**Work to do:**
Which lines hold the word "follow"? Show each of them.

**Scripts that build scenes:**
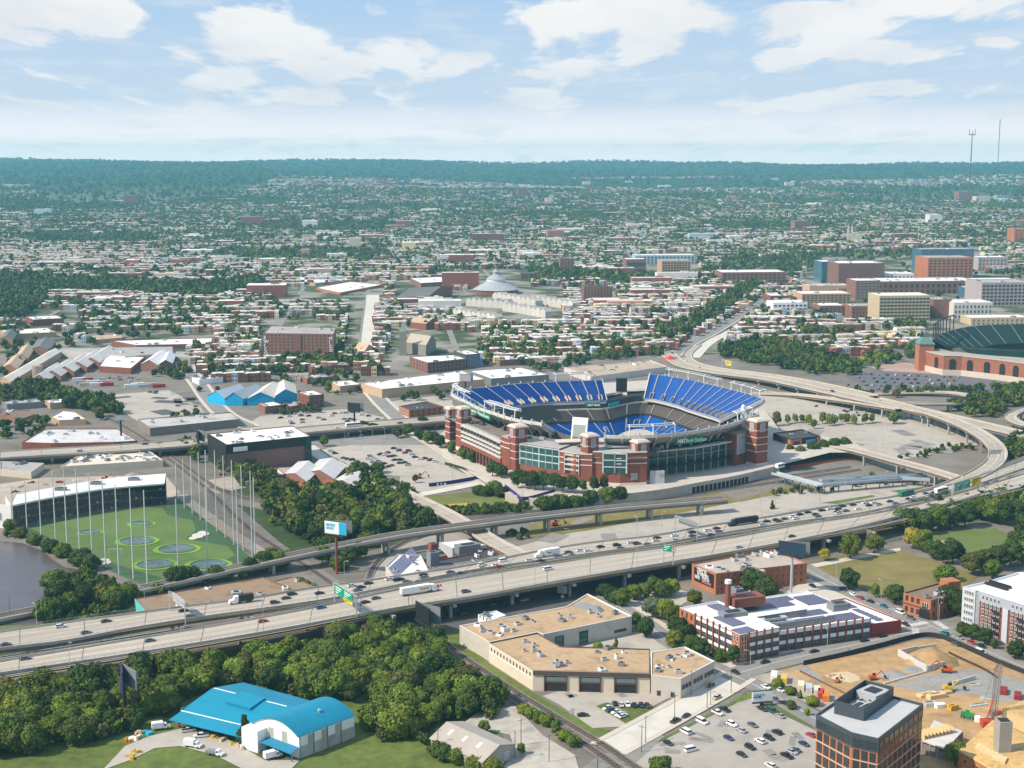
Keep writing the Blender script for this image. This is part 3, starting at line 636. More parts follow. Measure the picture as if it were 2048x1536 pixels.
gp('site_earth', [(1545, 1345), (1612, 1328), (1760, 1300), (1840, 1278), (1885, 1278), (1990, 1325), (2200, 1400), (2200, 1640), (1790, 1600), (1680, 1450), (1600, 1385)], DIRT)
gp('site_gravel', [(1585, 1335), (1615, 1332), (1650, 1360), (1640, 1366)], GRAVEL)
gp('site_gravel', [(1780, 1372), (1850, 1350), (1945, 1338), (2010, 1350), (2060, 1365), (2060, 1400), (2000, 1405), (1960, 1390), (1850, 1385)], GRAVEL)
gp('works_yard', [(1505, 1352), (1560, 1340), (1650, 1380), (1745, 1435), (1700, 1450), (1600, 1400), (1540, 1380)], M('pale_gravel'))
gp('parking_lot', [(1240, 1560), (1302, 1492), (1478, 1402), (1508, 1394), (1530, 1412), (1640, 1466), (1700, 1520), (1640, 1640), (1250, 1640)], M('lot_asphalt', (.36, .325, .28), var=.12, scale=.15, stain=.12))
gp('lawn', [(1292, 1494), (1470, 1400), (1490, 1384), (1505, 1388), (1632, 1448), (1626, 1454), (1528, 1412), (1505, 1396), (1478, 1404), (1306, 1491)], GRASS)
gp('yard_concrete', [(925, 1448), (960, 1420), (1030, 1412), (1085, 1470), (1150, 1510), (1160, 1545), (1000, 1545), (1030, 1500), (1020, 1470)], M('cracked_concrete', (.42, .38, .32), var=.2, scale=.25, stain=.25))
gp('driveway', [(205, 1540), (250, 1492), (300, 1472), (370, 1455), (440, 1470), (530, 1520), (600, 1520), (560, 1560), (500, 1545), (430, 1510), (360, 1492), (310, 1496), (260, 1520)], M('drive_concrete', (.40, .36, .31), var=.12, scale=.2))
gp('driveway', [(1150, 1545), (1200, 1510), (1260, 1490), (1330, 1470), (1300, 1500), (1250, 1545)], ASPL)
street('street', [(1215, 1500), (1350, 1426), (1432, 1380), (1478, 1352)], 11.5, M('pale_street', (.56, .52, .45), var=.08, scale=.2, stain=.1), curb=2.5)
street('street', [(1195, 1190), (1275, 1238), (1352, 1292), (1420, 1332), (1482, 1358), (1535, 1385), (1640, 1444), (1720, 1492)], 11, ASPL, line=(0,))
street('street', [(1476, 1348), (1560, 1324), (1712, 1290), (1800, 1270), (1862, 1254)], 13, ASPL, line=(0,))
street('street', [(1600, 1132), (1660, 1165), (1740, 1202), (1812, 1232), (1870, 1256), (1930, 1284), (2080, 1350)], 13, ASPL, line=(0,))
street('street', [(1862, 1256), (1920, 1245), (2000, 1225), (2100, 1205)], 12, ASPL)
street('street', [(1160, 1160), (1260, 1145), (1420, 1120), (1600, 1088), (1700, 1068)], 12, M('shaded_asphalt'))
street('street', [(800, 848), (870, 885), (930, 925), (990, 968), (1030, 992)], 12, M('pale_street'), curb=4)
street('street', [(612, 893), (680, 935), (735, 962)], 9, M('pale_street'), curb=2)
street('street', [(368, 705), (372, 735), (395, 765), (420, 800), (450, 830), (500, 855)], 13, ASPL, curb=3)
street('street', [(740, 780), (770, 812), (800, 840)], 12, ASPL, curb=3)
street('street', [(738, 705), (741, 660), (745, 610), (746, 590)], 20, M('pale_street'), n=20)
street('street', [(700, 760), (738, 705)], 14, ASPL)
street('boulevard', [(1345, 712), (1372, 692), (1420, 668), (1480, 632), (1535, 600), (1600, 560)], 14, ASPL, curb=2)
street('boulevard', [(1388, 716), (1420, 685), (1470, 658), (1520, 622), (1560, 592)], 12, M('pale_street'))
street('street', [(1000, 988), (1080, 990), (1160, 988), (1300, 985)], 9, M('pale_street'))
street('street', [(830, 992), (905, 978), (962, 966)], 9, M('pale_street'))
# crosswalk bars
mb = MB(); 
for a, b, n in (((1822, 1252), (1852, 1246), 8), ((1872, 1245), (1892, 1258), 8), ((1832, 1272), (1830, 1258), 6)):
    A_, B_ = G(*a), G(*b); d = (B_-A_).normalized(); q = Vector((-d.y, d.x, 0))*1.6
    for k in range(n):
        p = A_.lerp(B_, k/(n-1)); h = d*.35; z = Vector((0, 0, .36)); mb.quad(p-q-h+z, p-q+h+z, p+q+h+z, p+q-h+z)
struct(mb.obj('crosswalk', LINE))

# rail tracks on the ground
RAILM = M('rail_steel', (.16, .12, .10), rough=.5); SLEEP = M('sleepers', (.11, .085, .07), var=.25)
def track(pts, n=60, z=.45, name='railway_track', lab=None):
    _z[0] += .004; c = up(spline([G(*p) for p in pts], n), z+_z[0]); mb = MB(); A, B = offs(c, .75); 
    for P in (A, B):
        for a, b in zip(P, P[1:]): mb.beam(a, b, .16, .17, 0)
    L = plen(c); c2 = spline(c, max(8, int(L/1.6))); q1, q2 = offs(c2, 1.3)
    for a, b in zip(q1, q2): mb.beam(a-Vector((0, 0, .1)), b-Vector((0, 0, .1)), .5, .12, 1)
    bd = up(offs(c, 2.3)[0], -.35), up(offs(c, 2.3)[1], -.35); mb.strip(bd[0], bd[1], 2)
    return tag(mb.obj(name, [RAILM, SLEEP, BALLAST]), lab, 'railway')
track([(848, 1238), (900, 1295), (1005, 1368), (1100, 1428), (1200, 1488), (1290, 1550)], lab='brown railway track beside the grass strip, running past the long cream wall')
track([(1000, 1380), (1090, 1440), (1180, 1498), (1250, 1548)], lab='brown railway track second from the tan building, behind the hedge')
track([(318, 905), (362, 938), (420, 985), (500, 1060), (590, 1120), (650, 1160), (690, 1190)], lab='railway track curving past the tall net poles of the driving range')
track([(332, 905), (380, 940), (450, 985), (560, 1012), (680, 1035), (900, 1042)], lab='railway track bending right below the silver roofed sheds')
track([(420, 975), (560, 1008), (690, 1030), (905, 1036), (1300, 1000), (1500, 965), (1700, 935)], lab='railway track passing below the stadium wall')
track([(920, 1040), (1300, 1004), (1480, 976), (1720, 940)], lab='railway track nearest the elevated rail line below the stadium')
track([(752, 1212), (735, 1180), (750, 1130), (800, 1090), (870, 1062), (930, 1046)], lab='curved railway track beside the solar panelled roof')
track([(175, 818), (240, 850), (290, 880), (330, 915)], lab='railway track running under the far motorway behind the range')

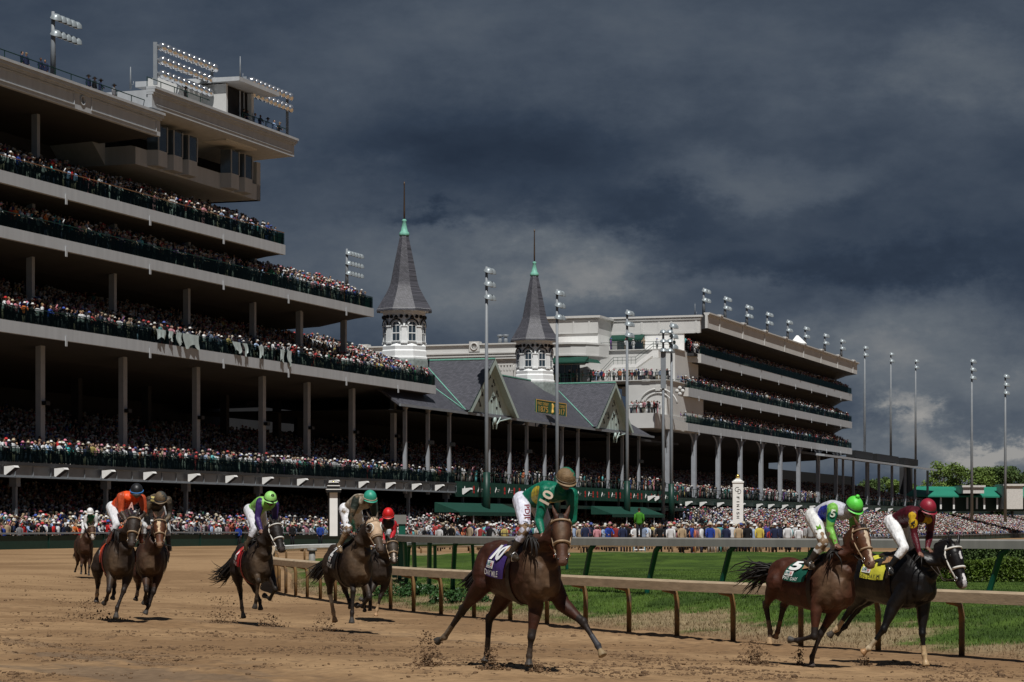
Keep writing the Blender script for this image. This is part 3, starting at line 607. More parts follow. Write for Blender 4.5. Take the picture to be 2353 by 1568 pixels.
# ---- anniversary sign on the roof ----
sg0, sg1 = S(1231.5, -.3), S(1301, -.3); b = 1.2
sg0, sg1 = S(1232, b), S(1301.5, b); zs1 = Zf(917, sg0, b); zs0 = Zf(950, sg0, b)
sign = empty('sign', L2W(sg0, b, zs0), RZ, 'green roof sign with gold anniversary years 1875 and 2017', 'sign')
w, h = sg1-sg0, zs1-zs0
mb = MB(); mb.box(0, w, 0, .12, 0, h); mb.build('board', mat('sign_green', (.012, .10, .05), .5), sign)
M_gold = mat('gold_letters', (.62, .38, .09), .5, var=.1)
mb = MB(); mb.box(0, w, -.03, 0, 0, .12); mb.box(0, w, -.03, 0, h-.1, h); mb.box(0, .1, -.03, 0, .12, h-.1); mb.box(w-.15, w, -.03, 0, .12, h-.1); mb.build('frame', M_gold, sign)
def flat(x0, x1, z0, z1, y=-.035): return lambda u, v: (x0+(x1-x0)*u, y, z0+(z1-z0)*v)
for tx, a, b_, c, d in (('FIRST DERBY', .04, .40, .62, .84), ('1875', .07, .38, .14, .56), ('143RD DERBY', .60, .96, .62, .84), ('2017', .62, .94, .14, .56)):
    text_on(tx, flat(w*a, w*b_, h*c, h*d), 'lettering', M_gold, sign, .02)
mb = MB(); mb.tube([(w*.5+.45*math.sin(t*2.2)*(.4), -.06, h*(.12+.72*t)) for t in np.linspace(0, 1, 8)], [.1, .25, .2, .14, .18, .22, .16, .08], 6, flat=.3); mb.build('emblem', M_gold, sign)
mb = MB()
for i in range(6): mb.box(w*i/5.5+.2, w*i/5.5+.3, .1, .2, -1.6, 0)
mb.each('sign_support', M_black, sign)
# ---------------- right grandstand ----------------
gr = bld('grandstand', 'beige grandstand beyond the spires with four long packed balconies')
s1 = S(1958); cz = [(Zf(814.5, S(1611)), Zf(834.6, S(1611)), S(1611), 'F1'), (Zf(893-23, S(1582)), Zf(893+16, S(1582)), S(1582), 'F2'), (Zf(968, S(1580)), Zf(988, S(1580)), S(1580), 'F3')]
tiers = []
for (py1, py0, pe1, pe0) in ((814.5, 834.6, 902, 921.5), (891, 909.5, 969, 986), (970, 988.5, 1030, 1045)):
    pass
for (pxa, ya1, ya0, yb1, yb0) in ((1611, 814.5, 834.6, 905, 921.5), (1582, 891, 909.5, 970, 986), (1580, 971, 988.5, 1032, 1046)):
    sa = S(pxa); zt = .5*(Zf(ya1, sa)+Zf(yb1, s1)); zb = .5*(Zf(ya0, sa)+Zf(yb0, s1)); tiers.append((sa, zt, zb))
for (sa, zt, zb) in tiers:
    fascia(gr, sa, s1, zt, zb, 9 if zt > 17 else 17.5, drop=2.0)
    mb = MB(); mb.add([(sa, 0, zb), (sa, 0, zt), (sa-4.2, 2.6, zt), (sa-4.2, 2.6, zb)], [(0, 1, 2, 3)]); mb.box(sa-4.2, sa+.5, 2.6, 9, zb, zt); mb.build('corner_front', M_conL, gr)
    raked(gr, 'seating_tier', sa-3, s1-.2, .36, zt-.06, 7, .42, .9, M_soff)
    railing(gr, sa, s1, zt+.02, wood=False)
    mb = MB(); mb.tube([(sa, .1, zt+1.1), (sa-4.2, 2.7, zt+1.1)], .04, 5); mb.tube([(sa, .1, zt+.6), (sa-4.2, 2.7, zt+.6)], .03, 5); mb.build('corner_railing', M_dgreen, gr)
sr = S(1645); zr1 = .5*(Zf(728, sr)+Zf(835, s1)); zr0 = zr1-2.35
mb = MB()
for (sa, zt, zb), top in zip(tiers, (zr0, tiers[0][2], tiers[1][2])):
    mb.box(sa+6, s1-4, 7.6, 8.0, zt, top)
    x = sa+7
mb.build('back_wall', M_conL, gr)
mb = MB()
for (sa, zt, zb), top in zip(tiers, (zr0, tiers[0][2], tiers[1][2])):
    x = sa+6.2
    while x < s1-5: mb.box(x, x+.9, 7.5, 7.6, zt+2.0, zt+3.3); x += 1.6
dr_ = mb.build('door_row', mat('blue_door', (.05, .06, .075), .5), gr); dr_['kind'] = 'stuff'
mb = MB(); mb.box(sr-9, s1, -1.0, -.6, zr0, zr1-.4); mb.box(sr-9, s1+.4, -1.2, -.5, zr1-.4, zr1-.2); mb.box(sr-9, s1+.6, -1.35, -.4, zr1-.2, zr1)
mb.add([(sr-9, -1.0, zr0+1.0), (sr-9, -1.0, zr1), (sr-9, -1.0, zr1)], [(0, 1, 2)])
x = sr-2
while x < s1: mb.box(x, x+.5, -1.1, -1.0, zr0+.02, zr1-.4); mb.box(x-.3, x+1.2, -1.4, -.3, zr1, zr1+.22); x += 15.2
mb.build('roof_parapet', M_conL, gr)
mb = MB(); mb.prism([(-.99, zr0+.01), (-.99, zr1-.5), (14, zr1-.3), (14, zr0-2.6), (8, zr0-2.5), (4, zr0-1.3), (1.2, zr0-.3)], 0, sr-8.98, s1-.05); mb.build('roof_slab', M_soff, gr)
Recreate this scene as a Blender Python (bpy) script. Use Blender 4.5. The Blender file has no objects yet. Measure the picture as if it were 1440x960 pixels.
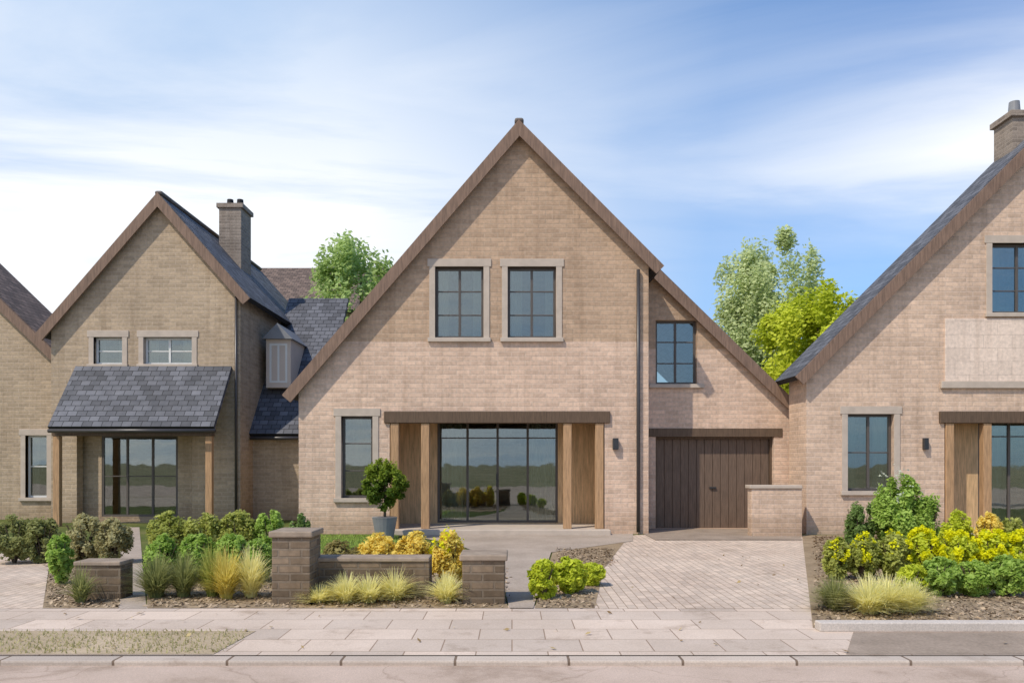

**Reply:**
Keep writing the Blender script for this image. This is part 3, starting at line 636. More parts follow. Measure the picture as if it were 2048x1536 pixels.
Keep writing the Blender script for this image. This is part 3, starting at line 607. More parts follow. Write for Blender 4.5. Take the picture to be 2353 by 1568 pixels.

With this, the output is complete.